/---

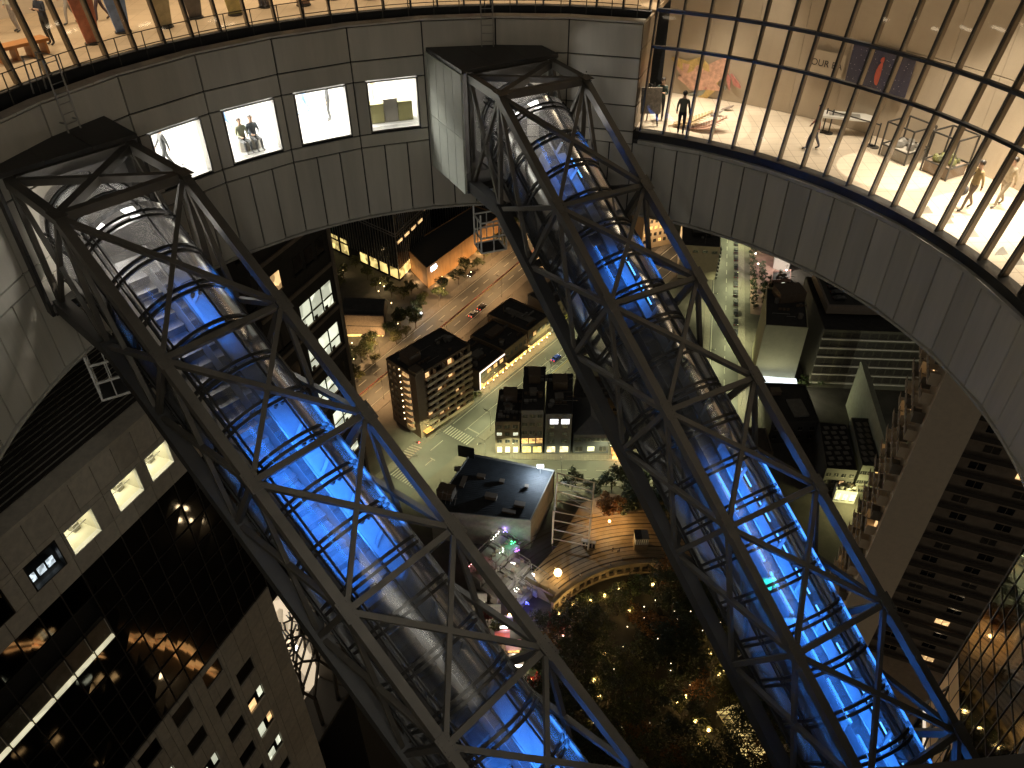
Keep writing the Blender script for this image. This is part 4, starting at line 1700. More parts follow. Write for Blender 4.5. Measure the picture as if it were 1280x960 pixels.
def facade(t, p, q, z0, z1, cols, rows, ww, wh, m, lit=0.0, lm=None, off=0.03, name='window', frame=True, skip=None):
    """windows of one face, each a part (glass in a slim frame)"""
    p, q = Vector((p[0], p[1], 0)), Vector((q[0], q[1], 0))
    d = (q - p)
    L = d.length
    d.normalize()
    nr = Vector((d.y, -d.x, 0))
    c = world_loc(t)
    if nr.dot((p + q) / 2 - Vector((c.x, c.y, 0))) < 0:
        nr = -nr
    for r_ in range(rows):
        for k in range(cols):
            if skip and skip(r_, k):
                continue
            x = L * (k + 0.5) / cols
            z = z0 + (z1 - z0) * (r_ + 0.5) / rows
            b = MB()
            cpt = p + d * x + nr * off + Vector((0, 0, z))
            isl = random.random() < lit
            b.box(cpt, d * ww / 2, nr * 0.03, Vector((0, 0, wh / 2)), 0)
            if frame:
                b.box(cpt - Vector((0, 0, wh / 2 + 0.06)) + nr * 0.05, d * (ww / 2 + 0.08), nr * 0.08, Vector((0, 0, 0.055)), 1)
                b.box(cpt + nr * 0.04, d * 0.03, nr * 0.03, Vector((0, 0, wh / 2)), 1)
            b.build(name, [lm if isl else m, M_CONC], t)


def roofbox(t, x, y, z, sx, sy, sz, rz, m=M_CONC, name='roof_unit'):
    b = MB()
    d = Vector((math.cos(rz), math.sin(rz), 0))
    e = Vector((-d.y, d.x, 0))
    b.box((x, y, z + sz / 2), d * sx / 2, e * sy / 2, Vector((0, 0, sz / 2)))
    b.box((x, y, z + sz + 0.05), d * (sx / 2 + 0.12), e * (sy / 2 + 0.12), Vector((0, 0, 0.045)))
    return b.build(name, m, t)


AB = math.atan2(.849, .528)
# apartment block with balconies
fD, rD, lD = Vector((-29.5, 189)), Vector((-13.4, 206.0)), Vector((-44, 186.5))
lD = fD + Vector((-.727, .687)) * 14
bD = rD + (lD - fD)
apt, ap = building('apartment_block', 'nine-storey apartment block with striped balconies and dark flat roof at the crossroads', [fD, rD, bD, lD], 25.5, mat('apartment_tile', (0.17, 0.125, 0.08), 0.8, 0, 0.15, 1.0, 0.1))
dR = (rD - fD).normalized()
dL = (lD - fD).normalized()
nR = Vector((dR.y, -dR.x))
if nR.dot(fD - bD) < 0:
    nR = -nR
nL = Vector((dL.y, -dL.x))
if nL.dot(fD - bD) < 0:
    nL = -nL
for k in range(9):
    z = 2.2 + k * 2.55
    b = MB()
    a, c = fD + dR * 3.2, fD + dR * 22.6
    b.hexa([(*(a), z), (*(c), z), (*(c + nR * 1.5), z), (*(a + nR * 1.5), z), (*(a), z + .15), (*(c), z + .15), (*(c + nR * 1.5), z + .15), (*(a + nR * 1.5), z + .15)][0:8])
    a2, c2 = a + nR * 1.42, c + nR * 1.42
    b.hexa([(*(a2), z + .151), (*(c2), z + .151), (*(c + nR * 1.52), z + .151), (*(a + nR * 1.52), z + .151), (*(a2), z + 1.15), (*(c2), z + 1.15), (*(c + nR * 1.52), z + 1.15), (*(a + nR * 1.52), z + 1.15)])
    for j in range(1, 5):
        m1 = a + dR * (19.4 * j / 5)
        b.hexa([(*(m1 + nR * .02), z + .152), (*(m1 + dR * .12 + nR * .02), z + .152), (*(m1 + dR * .12 + nR * 1.4), z + .152), (*(m1 + nR * 1.4), z + .152),
                (*(m1 + nR * .02), z + 2.3), (*(m1 + dR * .12 + nR * .02), z + 2.3), (*(m1 + dR * .12 + nR * 1.4), z + 2.3), (*(m1 + nR * 1.4), z + 2.3)])
    b.build('balcony', mat('balcony_tile', (0.52, 0.42, 0.29), 0.8, 0, 0.12, 2), apt)
    b = MB()                                    # curved balconies on the left side
    pts = []
    c0 = fD + dL * 4.6
    for i in range(7):
        t_ = math.pi * i / 6
        pts.append(c0 - dL * 1.9 * math.cos(t_) + nL * 1.3 * math.sin(t_))
    for i in range(6):
        p_, q_ = pts[i], pts[i + 1]
        b.hexa([(*p_, z), (*q_, z), (*(q_ * .97 + c0 * .03), z), (*(p_ * .97 + c0 * .03), z), (*p_, z + 1.1), (*q_, z + 1.1), (*(q_ * .97 + c0 * .03), z + 1.1), (*(p_ * .97 + c0 * .03), z + 1.1)])
    b.add([(*q, z + .03) for q in pts], [tuple(range(7))])
    b.build('curved_balcony', MATS['balcony_tile'], apt)
    b = MB()
    b.box((*(c0 + nL * 0.12), z + 1.3), (*(dL * 1.5), 0), (*(nL * 0.1), 0), (0, 0, 0.75))
    b.build('balcony_lamp_glow', emit('stair_glow', (1, 0.6, 0.25), 0.55, 0.6, 1), apt)
    b = MB()
    b.box((*(fD + dL * 7.6 + nL * 0.1), z + 1.9), (*(dL * 0.13), 0), (*(nL * 0.1), 0), (0, 0, 0.13))
    b.build('wall_lamp', E_WARM, apt)
facade(apt, fD + dR * 3.5, fD + dR * 22.4, 2.0, 25, 8, 9, 1.5, 1.7, M_WINDARK, 0.07, E_WIN, frame=False)
facade(apt, fD + dL * 9.2, lD - dL * 0.5, 2.0, 25, 2, 9, 1.1, 1.2, M_WINDARK, 0.05, E_WINW)
rc_ = (lD * .55 + bD * .2 + fD * .25)
roofbox(apt, rc_.x + 2, rc_.y - 1.2, 24.9, 5, 4.4, 3.2, math.atan2(dR.y, dR.x), M_BRICKW)
roofbox(apt, (fD + dR * 1.8 + dL * 1.8).x, (fD + dR * 1.8 + dL * 1.8).y, 24.9, 3.0, 3.4, 1.8, math.atan2(dR.y, dR.x), M_BRICKW, 'stair_tower')
aw = MB()
pA_ = fD + dR * 2.5 + nR * 0.9
aw.box((*pA_, 2.6), (*(dR * 1.6), 0), (*(nR * 0.9), 0), (0, 0, .08))
aw.build('entrance_canopy', emit('canopy_orange', (1.0, 0.55, 0.14), 1.0, 0.5, 2), apt)
# row of shops on the side street
dS = (S1 - S0).normalized()
nS = Vector((dS.y, -dS.x, 0))
def shop(t0, t1, dep, h, label, wm, fm, name='shop_building', awn=None, cols=3, group=None):
    a, c = along(S0, S1, t0, -9.0), along(S0, S1, t1, -9.0)
    t, pl = building(name, label, [a, c, c - nS * dep, a - nS * dep], h, wm)
    facade(t, a, c, 0.3, 3.2, cols, 1, (t1 - t0) / cols * 0.8, 2.5, fm, 0, None, name='shop_window')
    if h > 6:
        facade(t, a, c, 4.2, h - 1, cols, max(1, int((h - 4) / 3)), (t1 - t0) / cols * 0.55, 1.5, M_WINCURT, 0.35, E_SHOP)
    b = MB()
    b.box((a + c) / 2 + nS * 0.7 + Vector((0, 0, 3.45)), dS * (t1 - t0) / 2 * 0.96, nS * 0.7, Vector((0, 0, 0.07)))
    b.build('awning', awn or M_BRICKW, t)
    return t, a, c
sh1, a1, c1 = shop(53.2, 67.0, 15, 8.2, 'low dark-roofed restaurant with a white light strip outlining its frontage', M_BRICKW, E_SHOP, cols=4)
b = MB()
b.bar(a1 + nS * 0.12 + Vector((0, 0, 7.6)), c1 + nS * 0.12 + Vector((0, 0, 7.6)), 0.3, 0.35)
b.bar(a1 + nS * 0.12 + Vector((0, 0, 0.5)), a1 + nS * 0.12 + Vector((0, 0, 7.4)), 0.35, 0.3, (1, 0, 0))
b.build('light_strip', emit('neon_white', (1.0, 0.86, 0.72), 2.2), sh1)
roofbox(sh1, *( (a1 + c1) / 2 - nS * 7)[:2], 7.5, 4, 3, 1.3, math.atan2(dS.y, dS.x))
roofbox(sh1, *(a1 - nS * 11 + dS * 3)[:2], 7.5, 3, 5, 2.2, math.atan2(dS.y, dS.x), M_BRICKW)
sh2, a2, c2 = shop(67.4, 80.5, 16, 8.8, 'wide flat-roofed shop building with amber lit wall and lamps along the kerb', mat('amber_wall', (0.24, 0.17, 0.10), 0.8, 0, 0.15, 1), E_SHOPY, cols=5)
roofbox(sh2, *((a2 + c2) / 2 - nS * 10)[:2], 8.1, 7, 3.4, 1.5, math.atan2(dS.y, dS.x), M_BRICKW)
sh3, a3, c3 = shop(81.0, 95.0, 19, 9.6, 'larger brown flat-roofed shop building next to the parked white vans', MATS['amber_wall'], E_SHOPY, cols=5)
roofbox(sh3, *(c3 - nS * 9 - dS * 7)[:2], 8.9, 3, 13, 0.3, math.atan2(dS.y, dS.x), M_CONC)
t4, pl4 = building('warehouse', 'small cream building with a black flat roof between boulevard and side street', [along(S0, S1, 99, -12), along(S0, S1, 116, -10), along(S0, S1, 118, -23), along(S0, S1, 101, -24)], 9.5, mat('cream_block', (0.30, 0.25, 0.17), 0.8, 0, 0.12, 1))
facade(t4, along(S0, S1, 99, -12), along(S0, S1, 116, -10), 1, 8.5, 5, 3, 1.6, 1.2, M_WINCURT, 0.2, E_WIN)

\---

◆ GOAL
Repeat the lines exactly as they stand, from the opening line of the data through the line with "return b.build(name, m, t)". Pictures stay out of the copy.

◆ OUTPUT FOR THIS EXERCISE
Keep writing the Blender script for this image. This is part 4, starting at line 1700. More parts follow. Write for Blender 4.5. Measure the picture as if it were 1280x960 pixels.
def facade(t, p, q, z0, z1, cols, rows, ww, wh, m, lit=0.0, lm=None, off=0.03, name='window', frame=True, skip=None):
    """windows of one face, each a part (glass in a slim frame)"""
    p, q = Vector((p[0], p[1], 0)), Vector((q[0], q[1], 0))
    d = (q - p)
    L = d.length
    d.normalize()
    nr = Vector((d.y, -d.x, 0))
    c = world_loc(t)
    if nr.dot((p + q) / 2 - Vector((c.x, c.y, 0))) < 0:
        nr = -nr
    for r_ in range(rows):
        for k in range(cols):
            if skip and skip(r_, k):
                continue
            x = L * (k + 0.5) / cols
            z = z0 + (z1 - z0) * (r_ + 0.5) / rows
            b = MB()
            cpt = p + d * x + nr * off + Vector((0, 0, z))
            isl = random.random() < lit
            b.box(cpt, d * ww / 2, nr * 0.03, Vector((0, 0, wh / 2)), 0)
            if frame:
                b.box(cpt - Vector((0, 0, wh / 2 + 0.06)) + nr * 0.05, d * (ww / 2 + 0.08), nr * 0.08, Vector((0, 0, 0.055)), 1)
                b.box(cpt + nr * 0.04, d * 0.03, nr * 0.03, Vector((0, 0, wh / 2)), 1)
            b.build(name, [lm if isl else m, M_CONC], t)


def roofbox(t, x, y, z, sx, sy, sz, rz, m=M_CONC, name='roof_unit'):
    b = MB()
    d = Vector((math.cos(rz), math.sin(rz), 0))
    e = Vector((-d.y, d.x, 0))
    b.box((x, y, z + sz / 2), d * sx / 2, e * sy / 2, Vector((0, 0, sz / 2)))
    b.box((x, y, z + sz + 0.05), d * (sx / 2 + 0.12), e * (sy / 2 + 0.12), Vector((0, 0, 0.045)))
    return b.build(name, m, t)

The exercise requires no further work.